I say it was a rash decision, because instead of figuring out whether the country could actually handle the decision to take that many nuclear power plants offline, it decided that it would take the plants offline and see whether the country could handle the loss after the fact.
Nuclear plants have long generated nearly a quarter of Germany’s electricity. But after the tsunami and earthquake that sent radiation spewing from Fukushima, half a world away, the government disconnected the 8 oldest of Germany’s 17 reactors — including the two in this drab factory town — within days. Three months later, with a new plan to power the country without nuclear energy and a growing reliance on renewable energy, Parliament voted to close them permanently. There are plans to retire the remaining nine reactors by 2022.Experts are expecting to see blackouts, brownouts, and economic losses as a result of a power generation system that is now far less robust and far more susceptible to disruptions because so much generating capacity is being taken offline in such short time without any new capacity being brought online.

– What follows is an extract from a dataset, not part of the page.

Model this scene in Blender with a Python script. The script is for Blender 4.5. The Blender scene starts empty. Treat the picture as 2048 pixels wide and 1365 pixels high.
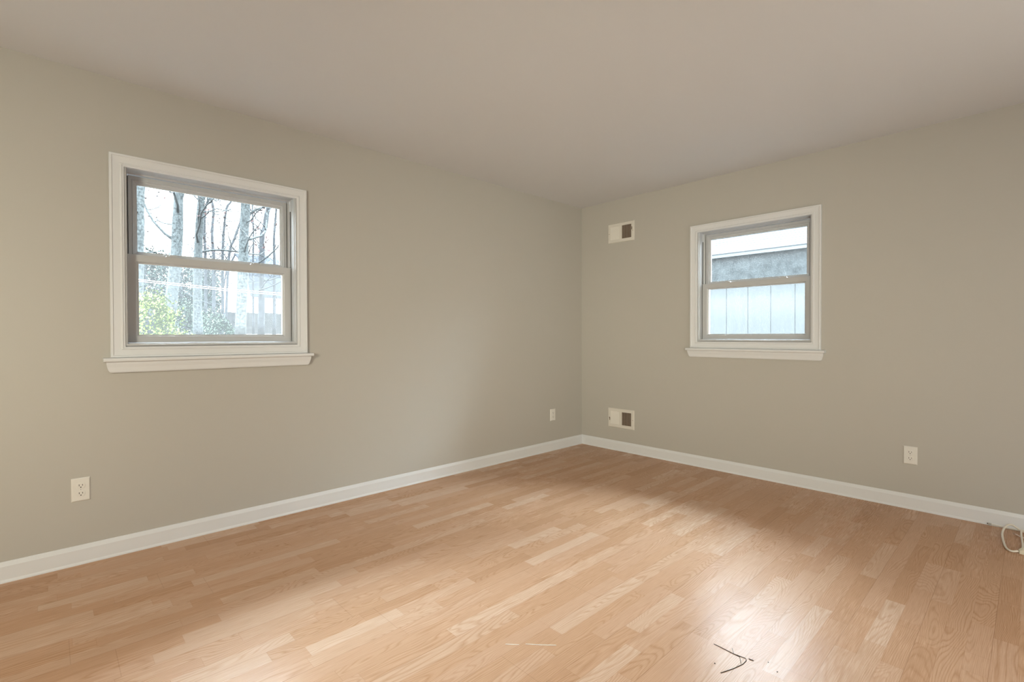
import bpy, bmesh, math, random
from mathutils import Vector, Matrix

S = bpy.context.scene
COL = S.collection

# ------------------------------------------------------------------ camera
CAM = Vector((3.2267, -4.0435, 1.1240))
YAW, PITCH, ROLL, FPX = 0.814227, -0.0110, -0.00212, 985.12
_f = Vector((-math.sin(YAW) * math.cos(PITCH), math.cos(YAW) * math.cos(PITCH), math.sin(PITCH)))
_r = _f.cross(Vector((0, 0, 1))).normalized()
_u = _r.cross(_f)
RIGHT = math.cos(ROLL) * _r + math.sin(ROLL) * _u
UP = -math.sin(ROLL) * _r + math.cos(ROLL) * _u
cd = bpy.data.cameras.new('camera')
cd.sensor_width = 36.0
cd.lens = FPX * 36.0 / 2048.0
cd.clip_start = 0.02
cd.clip_end = 400
cam = bpy.data.objects.new('camera', cd)
COL.objects.link(cam)
M = Matrix((RIGHT, UP, -_f)).transposed().to_4x4()
M.translation = CAM
cam.matrix_world = M
S.camera = cam

# ------------------------------------------------------------------ view, world, lamps
S.view_settings.view_transform = 'Standard'
S.view_settings.look = 'None'
S.view_settings.gamma = 1.0
S.view_settings.use_curve_mapping = False
S.view_settings.exposure = 0.20

w = bpy.data.worlds.new('overcast_sky')
S.world = w
w.use_nodes = True
nt = w.node_tree
nt.nodes.clear()
o_ = nt.nodes.new('ShaderNodeOutputWorld')
bg = nt.nodes.new('ShaderNodeBackground')
tc = nt.nodes.new('ShaderNodeTexCoord')
sx = nt.nodes.new('ShaderNodeSeparateXYZ')
mr = nt.nodes.new('ShaderNodeMapRange')
mr.inputs['From Min'].default_value = 0.14
mr.inputs['From Max'].default_value = 0.50
mr.inputs['To Min'].default_value = 3.0
mr.inputs['To Max'].default_value = 44.0
nt.links.new(tc.outputs['Generated'], sx.inputs[0])
nt.links.new(sx.outputs['Z'], mr.inputs['Value'])
m2 = nt.nodes.new('ShaderNodeMapRange')         # an overcast sky is brightest overhead
m2.inputs['From Min'].default_value = 0.50
m2.inputs['From Max'].default_value = 0.92
m2.inputs['To Min'].default_value = 0.0
m2.inputs['To Max'].default_value = 76.0
ad = nt.nodes.new('ShaderNodeMath')
nt.links.new(sx.outputs['Z'], m2.inputs['Value'])
nt.links.new(mr.outputs[0], ad.inputs[0])
nt.links.new(m2.outputs[0], ad.inputs[1])
nt.links.new(ad.outputs[0], bg.inputs['Strength'])
cr = nt.nodes.new('ShaderNodeValToRGB')         # white low down, cooler overhead
cr.color_ramp.elements[0].position = 0.15
cr.color_ramp.elements[0].color = (0.90, 0.955, 1.0, 1)
cr.color_ramp.elements[1].position = 0.75
cr.color_ramp.elements[1].color = (0.70, 0.875, 1.0, 1)
nt.links.new(sx.outputs['Z'], cr.inputs['Fac'])
nt.links.new(cr.outputs['Color'], bg.inputs['Color'])
nt.links.new(bg.outputs[0], o_.inputs[0])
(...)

As a result, electricity producers are scrambling to ensure an adequate supply. Customers and companies are nervous about whether their lights and assembly lines will stay up and running this winter. Economists and politicians argue over how much prices will rise.
“It’s easy to say, ‘Let’s just go for renewables,’ and I’m quite sure we can someday do without nuclear, but this is too abrupt,” said Joachim Knebel, chief scientist at Germany’s prestigious Karlsruhe Institute of Technology. He characterized the government’s shutdown decision as “emotional” and pointed out that on most days, Germany has survived this experiment only by importing electricity from neighboring France and the Czech Republic, which generate much of their power with nuclear reactors.

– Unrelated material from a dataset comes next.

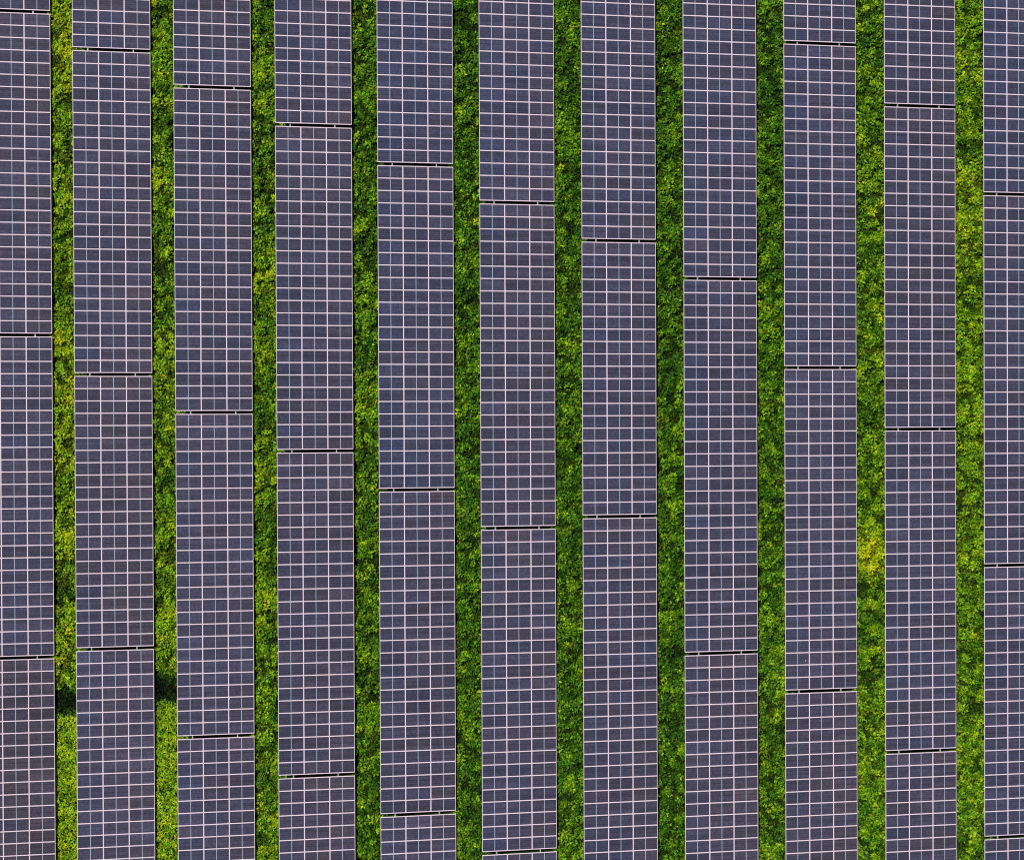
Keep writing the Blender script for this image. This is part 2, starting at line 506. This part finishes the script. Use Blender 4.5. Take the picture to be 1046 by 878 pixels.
# fresh short grass: thinner blades, paler, no tall plants
bx, by = scatter(120, HALF)
k = short_zone(bx, by)
bx, by = bx[k], by[k]
n = len(bx)
yel, ton = tone_fields(bx, by)
yel = yel * .5 + .32 + (vnoise(bx, by, .35, 12) - .5) * .5
ton = (vnoise(bx, by, .45, 13) - .5) * 1.6 + .95
bz = np.minimum(gz(bx) + .03 + .16 * vnoise(bx, by, .5, 14), table_clearance(bx, by))
o = leaves_object('grass', BLADE, bx, by, bz, rng.uniform(.12, .30, n), rng.uniform(.06, .15, n), rng.uniform(0, 2 * np.pi, n),
                  rng.normal(.5, .4, n), rng.normal(0, .4, n), leaf_rgb(yel, ton, n))
tag(o, 'fresh pale short grass at the lower end of the two leftmost strips', 'grass', kind='stuff')

# ------------------------------------------------------------------ light
SUN = Vector((-0.40, 0.42, 1.0)).normalized()     # towards the sun: from the upper left
elev = math.asin(SUN.z)
az = math.atan2(SUN.x, SUN.y)                     # clockwise from +Y
sd = bpy.data.lights.new('sun', 'SUN')
sd.energy = 5.0
sd.angle = R(0.5)
sd.color = (1.0, 0.95, 0.87)
so = link('sun', sd)
so.rotation_euler = SUN.to_track_quat('Z', 'Y').to_euler()

world = bpy.data.worlds.new('World')
scene.world = world
world.use_nodes = True
wt = world.node_tree
sky = wt.nodes.new('ShaderNodeTexSky')
sky.sky_type = 'NISHITA'
sky.sun_disc = False
sky.sun_elevation = elev
sky.sun_rotation = az
wt.links.new(sky.outputs[0], wt.nodes['Background'].inputs['Color'])
wt.nodes['Background'].inputs['Strength'].default_value = 0.05

# ------------------------------------------------------------------ camera
cd = bpy.data.cameras.new('camera')
cd.sensor_fit = 'HORIZONTAL'
cd.sensor_width = 36.0
cd.lens = 36.0 * F / 1046.0
cd.clip_end = 12000
co = link('camera', cd, loc=(0, 0, H))
co.rotation_euler = CAM
scene.camera = co

scene.cycles.filter_width = 1.1      # a sharp drone lens
vs = scene.view_settings
vs.view_transform = 'Standard'
vs.look = 'None'
vs.exposure = 0.0
vs.gamma = 1.0
vs.use_curve_mapping = False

Then there are real concerns that the plan will jettison efforts to rein in manmade global warming, since whatever nuclear energy’s shortcomings, it is low in emissions. If Germany, the world’s fourth-largest economy, falls back on dirty coal-burning plants or uncertain supplies of natural gas from Russia, isn’t it trading a potential risk for a real one?
The world is watching Germany’s extreme energy makeover, as politicians from New York to Rome have floated their own plans to shut or shelve reactors.
The International Energy Agency, generally a fan of Germany’s green-leaning energy policy, has been critical. Laszlo Varro, head of the agency’s gas, coal and power markets division, called the plan “very, very ambitious, though it is not impossible, since Germany is rich and technically sophisticated.”
Even if Germany succeeds in producing the electricity it needs, “the nuclear moratorium is very bad news in terms of climate policy,” Mr. Varro said. “We are not far from losing that battle, and losing nuclear makes that unnecessarily difficult.”
The problems may not be felt immediately within Germany's borders, but they will be soon enough as other countries scramble to find generating capacity and are more likely to turn to gas and coal plants to make up the difference. The net result will be a worsening of air quality over Europe, and despite advances made on wind and solar power, there are times when those sources will not be sufficient to provide capacity.
Turning the back on nuclear power is a tremendous mistake, and one that Germans and the rest of Europe will come to regret.